— Start DATA EXTRACT —

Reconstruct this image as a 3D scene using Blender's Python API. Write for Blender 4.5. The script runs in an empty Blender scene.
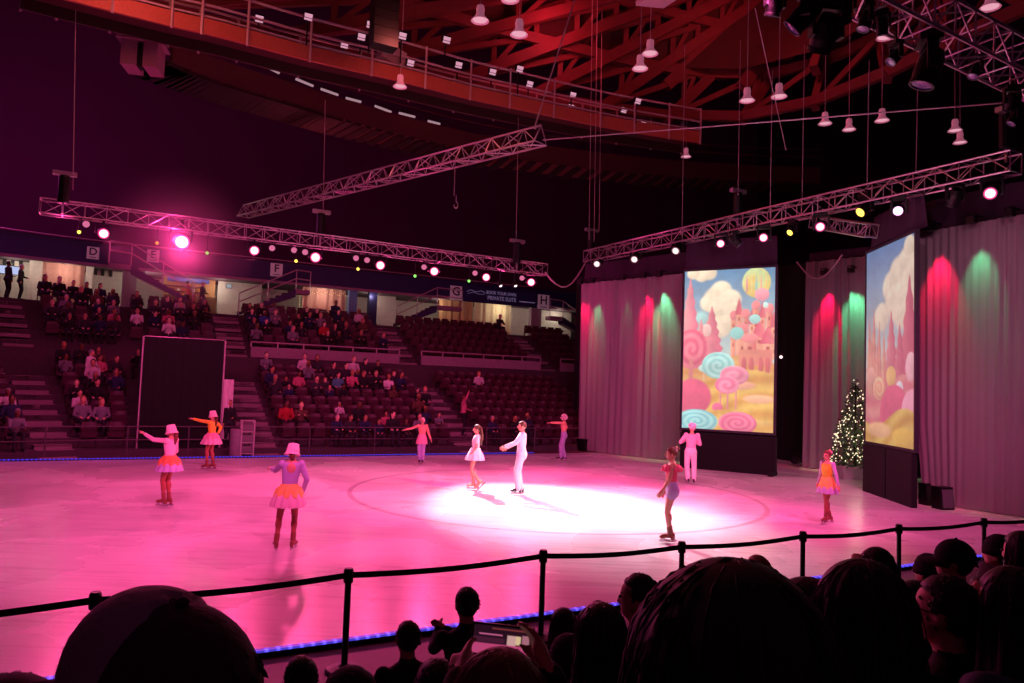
import bpy, math, random
import numpy as np
from mathutils import Vector, Matrix, Euler, Quaternion
random.seed(7)
PI = math.pi
SC = bpy.context.scene
COL = SC.collection
# ------------------------------------------------------------------ camera
F = 740.0
EYE = 2.65
PITCH = math.atan(43.5 / F)
ROLL = math.radians(2.0)
r0 = Vector((1, 0, 0)); u0 = Vector((0, -math.sin(PITCH), math.cos(PITCH)))
FWD = Vector((0, math.cos(PITCH), math.sin(PITCH)))
RGT = r0 * math.cos(ROLL) + u0 * math.sin(ROLL)
UPV = -r0 * math.sin(ROLL) + u0 * math.cos(ROLL)
CAMP = Vector((0, 0, EYE))
cd = bpy.data.cameras.new('camera'); cam = bpy.data.objects.new('camera', cd); COL.objects.link(cam)
cd.sensor_width = 36; cd.lens = F / 1024 * 36; cd.clip_start = 0.05; cd.clip_end = 300
cam.matrix_world = Matrix.Translation(CAMP) @ Matrix((RGT, UPV, -FWD)).transposed().to_4x4()
SC.camera = cam
SC.view_settings.view_transform = 'Standard'
SC.view_settings.look = 'None'
SC.cycles.use_denoising = True
SC.cycles.max_bounces = 6
SC.cycles.sample_clamp_indirect = 3.0
SC.cycles.caustics_reflective = False; SC.cycles.caustics_refractive = False

def ray(px, py):
    return FWD + RGT * ((px - 512) / F) + UPV * ((341.5 - py) / F)
def P(px, py, Y):
    d = ray(px, py); return CAMP + d * (Y / d.y)
def G(px, py, z=0.0):
    d = ray(px, py); return CAMP + d * ((z - EYE) / d.z)
# rink frame: u along the far edge, v across the ice
A = math.radians(28.0)
EU = Vector((math.cos(A), math.sin(A), 0)); EV = Vector((-math.sin(A), math.cos(A), 0))
def UV(u, v, z=0.0): return EU * u + EV * v + Vector((0, 0, z))
# seating bowl: straight front, fanning out at the left end
VF = 26.8
_tab = []
def _phi(u): return math.radians(14) * min(1, max(0, (1.0 - u) / 2.5))
_p = UV(1, VF); _u = 1.0
_tab.append((_u, _p.copy()))
while _u > -14:
    ph = _phi(_u - .05); d = -(Matrix.Rotation(ph, 3, 'Z') @ EU)
    _p = _p + d * 0.1; _u -= 0.1; _tab.append((_u, _p.copy()))
def bowl(u, s, z=0.0):
    if u >= 1: q = UV(u, VF); n = EV
    else:
        k = (1 - u) / .1; i = min(int(k), len(_tab) - 2); f = k - i
        q = _tab[i][1].lerp(_tab[i + 1][1], f); n = Matrix.Rotation(_phi(u), 3, 'Z') @ EV
    r = q + n * s; return Vector((r.x, r.y, z))
def bowl_yaw(u): return A + _phi(u)          # rotation for a thing whose +Y is outward

# ------------------------------------------------------------------ materials
def lin(c):
    if isinstance(c, str):
        c = c.lstrip('#'); c = [int(c[i:i + 2], 16) / 255 for i in (0, 2, 4)]
        return tuple(x / 12.92 if x <= .04045 else ((x + .055) / 1.055) ** 2.4 for x in c)
    return tuple(c)
MATS = {}
def mat(name, col, rough=.6, metal=0, emit=None, es=0, var=.18, scale=6, bump=0, bscale=40, sheen=0, spec=.5, stretch=None):
    if name in MATS: return MATS[name]
    m = bpy.data.materials.new(name); m.use_nodes = True; MATS[name] = m
    nt = m.node_tree; N = nt.nodes; L = nt.links; b = N['Principled BSDF']
    c = lin(col)
    b.inputs['Roughness'].default_value = rough; b.inputs['Metallic'].default_value = metal
    b.inputs['Specular IOR Level'].default_value = spec
    tc = N.new('ShaderNodeTexCoord'); src = tc.outputs['Object']
    if stretch:
        mp = N.new('ShaderNodeMapping'); mp.inputs['Scale'].default_value = stretch
        L.new(src, mp.inputs['Vector']); src = mp.outputs['Vector']
    nz = N.new('ShaderNodeTexNoise'); nz.inputs['Scale'].default_value = scale; nz.inputs['Detail'].default_value = 4
    L.new(src, nz.inputs['Vector'])
    mx = N.new('ShaderNodeMix'); mx.data_type = 'RGBA'
    mx.inputs['A'].default_value = (*[x * (1 - var) for x in c], 1)
    mx.inputs['B'].default_value = (*[min(1, x * (1 + var)) for x in c], 1)
    L.new(nz.outputs['Fac'], mx.inputs['Factor']); L.new(mx.outputs['Result'], b.inputs['Base Color'])
    if emit is not None:
        b.inputs['Emission Color'].default_value = (*lin(emit), 1); b.inputs['Emission Strength'].default_value = es
    if bump:
        n2 = N.new('ShaderNodeTexNoise'); n2.inputs['Scale'].default_value = bscale; n2.inputs['Detail'].default_value = 3
        L.new(src, n2.inputs['Vector'])
        bp = N.new('ShaderNodeBump'); bp.inputs['Strength'].default_value = bump; bp.inputs['Distance'].default_value = .02
        L.new(n2.outputs['Fac'], bp.inputs['Height']); L.new(bp.outputs['Normal'], b.inputs['Normal'])
    return m
def emat(name, col, es):
    return mat(name, '#101010', emit=col, es=es)
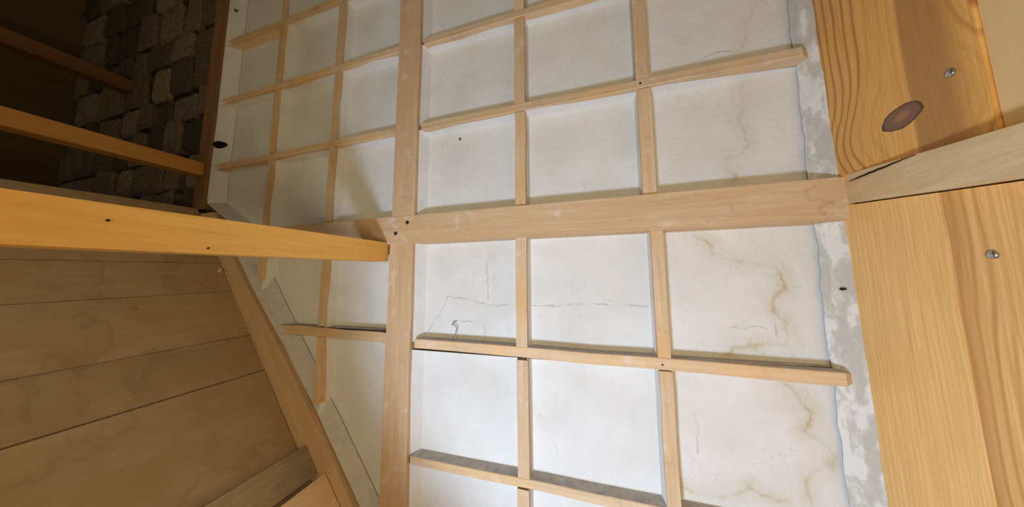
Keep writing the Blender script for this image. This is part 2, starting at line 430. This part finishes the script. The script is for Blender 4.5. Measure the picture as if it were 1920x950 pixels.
def panel(poly, ins, side, mat, flush=()):
    """plaster field sunk behind the bars, with plastered reveals; poly counter-clockwise seen from the room"""
    n = len(poly); bm = bmesh.new()
    pts = [Vector((p[0], p[1])) for p in poly]
    lines = []
    for i in range(n):
        a, b = pts[i], pts[(i+1) % n]; d = (b-a).normalized(); nrm = Vector((-d.y, d.x))
        lines.append((a+nrm*ins[i], d))
    inner = []
    for i in range(n):
        p, d = lines[i-1]; q, e = lines[i]
        den = d.x*e.y-d.y*e.x; t = ((q.x-p.x)*e.y-(q.y-p.y)*e.x)/den
        inner.append(p+d*t)
    vo = [bm.verts.new(P(p.x, YP if i in flush else YF+.006, p.y)) for i, p in enumerate(pts)]
    vi = [bm.verts.new(P(p.x, YP, p.y)) for p in inner]
    mats = [mat]
    for i in range(n):
        f = bm.faces.new((vo[i], vo[(i+1) % n], vi[(i+1) % n], vi[i]))
        m = M[side[i]]
        if m not in mats: mats.append(m)
        f.material_index = mats.index(m)
    bm.faces.new(vi)
    link('plaster_panel', bm, mats, wb)

T = .003
def cell(x0, x1, z0, z1, il=.008, ir=.008, ib=.004, it=.008, mat='plaster', sl='plaster', sr='plaster', sb='plaster', st='plaster', flush=()):
    panel([(x0-T, z0-T), (x1+T, z0-T), (x1+T, z1+T), (x0-T, z1+T)], (ib, ir, it, il), (sb, sr, st, sl), M[mat] if isinstance(mat, str) else mat, flush)

rows_up = [(RAILT, h2[0]), (h2[1], h1[0]), (h1[1], h0[0]), (h0[1], 2.1)]
for i, (a, b) in enumerate(rows_up):
    cell(PR, v1[0], a, b, il=.026)
    cell(v1[1], v2[0], a, b)
    cell(v2[1], .700, a, b, ir=.02, flush=(1, 2), mat=M['plaster_right'][1 if i == 0 else 0])
for i, (a, b) in enumerate(((h3[1], RAILB), (h4[1], h3[0]), (-1.15, h4[0]))):
    cell(PR, v1[0], a, b, il=.030, sb='dust', mat='plaster_mid')
    cell(v1[1], v2b[0], a, b, sb='dust', mat='plaster_mid')
    cell(v2b[1], .700, a, b, ir=.02, flush=(1, 2), sb='dust', mat=M['plaster_right'][(2, 3, 0)[i]])
for i, (a, b) in enumerate(rows_up):
    cell(m1[1], PL, a, b, il=.014, it=.014)
    cell(m2[1], m1[0], a, b, il=.014, it=.016)
    if i: cell(-2.19, m2[0], a, b, il=.098, it=.022, st='bar_x' if i == 2 else 'plaster')
panel([(-2.19, .480), (-1.86, RAILT-T), (m2[0]+T, RAILT-T), (m2[0]+T, h2[0]+T), (-2.19, h2[0]+T)], (.05, .004, .008, .010, .09),
      ('dirty_render', 'plaster', 'plaster', 'plaster', 'plaster'), M['plaster'])
RO = .19
cell(m1[1], PL, -.194, RAILB, il=.014, sb='dust')
panel([(-1.517+.01, -.197), (m1[0]+T, -.197), (m1[0]+T, RAILB+T), (m2[1]-T, RAILB+T), (m2[1]-T, -.03)], (.004, .008, .008, .014, .04),
      ('dust', 'plaster', 'plaster', 'plaster', 'dirty_render'), M['plaster'])
panel([(diag(-.24)+RO, -.24), (m1[0]+T, diag(0) and -.54), (m1[0]+T, -.24)], (.04, .006, .008), ('dirty_render', 'plaster', 'plaster'), M['plaster'])
panel([(m1[1]-T, -.24), (m1[1]-T, -.585), (PL+T, -1.046), (PL+T, -.24)], (.014, .04, .008, .008), ('plaster', 'dirty_render', 'plaster', 'plaster'), M['plaster'])
panel([(diag(.177)+RO, .177), (m2[0]+T, .02), (m2[0]+T, .177)], (.03, .004, .006), ('dirty_render', 'plaster', 'plaster'), M['plaster'])

def rough_strip(z0, z1, xa, xb, ya, yb, nz, mat, amp=.006, seed=0):
    """hand-trowelled band of old render between the lattice and its border"""
    nx = 7; bm = bmesh.new(); g = []
    for i in range(nz+1):
        z = z0+(z1-z0)*i/nz; row = []
        for j in range(nx+1):
            t = j/nx
            nn = noise.noise(Vector((t*2.2+seed, z*9, seed*3.1)))*amp + noise.noise(Vector((t*5+seed, z*26, 7)))*amp*.45
            wig = (noise.noise(Vector((seed+3, z*7, 0)))*.010 + noise.noise(Vector((seed+9, z*22, 0)))*.004)*min(1, amp/.004)
            x = xa(z)+(xb(z)-xa(z))*t + (wig*(1-t))
            y = ya+(yb-ya)*t - nn*(.4+.6*math.sin(math.pi*t)) - .004*math.sin(math.pi*t)
            row.append(bm.verts.new(P(x, y, z)))
        g.append(row)
    for i in range(nz):
        for j in range(nx):
            bm.faces.new((g[i][j], g[i][j+1], g[i+1][j+1], g[i+1][j]))
    link('render_strip', bm, mat, wb, smooth=True)
for z0, z1, s_ in ((-1.15, RAILB-.002, 1), (RAILT+.002, 2.1, 3)):
    rough_strip(z0, z1, lambda z: .624, lambda z: .690-.0112*z, YP-.010, YF-.001, 110, M['render'], seed=s_*1.7)
rough_strip(.50, 2.1, lambda z: -2.092, lambda z: -2.192, YP-.002, YF+.004, 60, M['plaster'], amp=.0008, seed=4.4)
def ro(z): return .118 if z > .1 else (.182 if z < -.45 else .182-.064*(z+.45)/.55)
rough_strip(-1.1, RAILB-.004, lambda z: diag(z)+.258, lambda z: diag(z)+ro(z)-.02, YP-.004, YF+.002, 90, M['dirty_render'], seed=9, amp=.004)

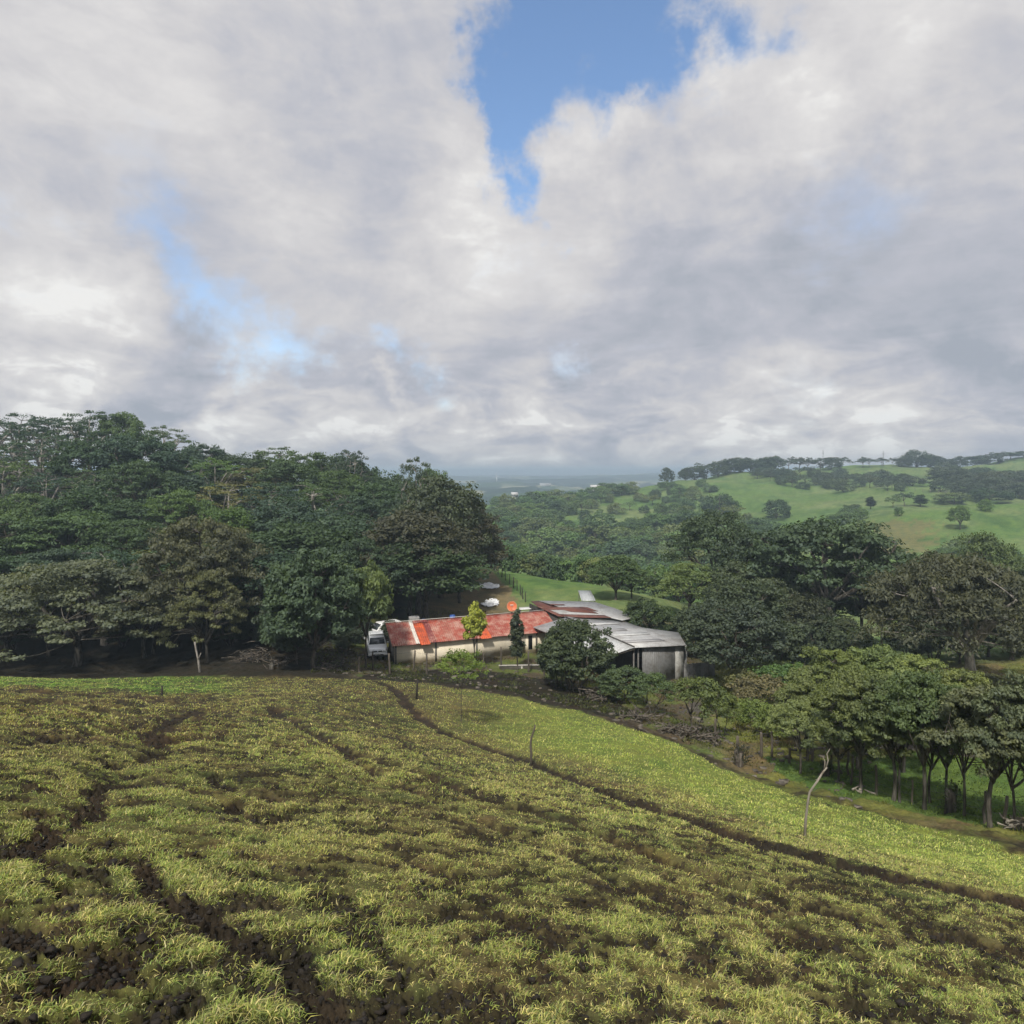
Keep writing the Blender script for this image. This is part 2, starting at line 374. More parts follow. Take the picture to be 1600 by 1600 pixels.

— End DATA EXTRACT —

> [TASK DESCRIPTION] Return the material line for line, from its beginning to the line that contains "SC.cycles.caustics_reflective = False;", with the pictures left out.

> [RESPONSE TO THE EXERCISE]
Reconstruct this image as a 3D scene using Blender's Python API. Write for Blender 4.5. The script runs in an empty Blender scene.
import bpy, math, random
import numpy as np
from mathutils import Vector, Matrix, Euler, Quaternion
random.seed(7)
PI = math.pi
SC = bpy.context.scene
COL = SC.collection
# ------------------------------------------------------------------ camera
F = 740.0
EYE = 2.65
PITCH = math.atan(43.5 / F)
ROLL = math.radians(2.0)
r0 = Vector((1, 0, 0)); u0 = Vector((0, -math.sin(PITCH), math.cos(PITCH)))
FWD = Vector((0, math.cos(PITCH), math.sin(PITCH)))
RGT = r0 * math.cos(ROLL) + u0 * math.sin(ROLL)
UPV = -r0 * math.sin(ROLL) + u0 * math.cos(ROLL)
CAMP = Vector((0, 0, EYE))
cd = bpy.data.cameras.new('camera'); cam = bpy.data.objects.new('camera', cd); COL.objects.link(cam)
cd.sensor_width = 36; cd.lens = F / 1024 * 36; cd.clip_start = 0.05; cd.clip_end = 300
cam.matrix_world = Matrix.Translation(CAMP) @ Matrix((RGT, UPV, -FWD)).transposed().to_4x4()
SC.camera = cam
SC.view_settings.view_transform = 'Standard'
SC.view_settings.look = 'None'
SC.cycles.use_denoising = True
SC.cycles.max_bounces = 6
SC.cycles.sample_clamp_indirect = 3.0
SC.cycles.caustics_reflective = False; SC.cycles.caustics_refractive = False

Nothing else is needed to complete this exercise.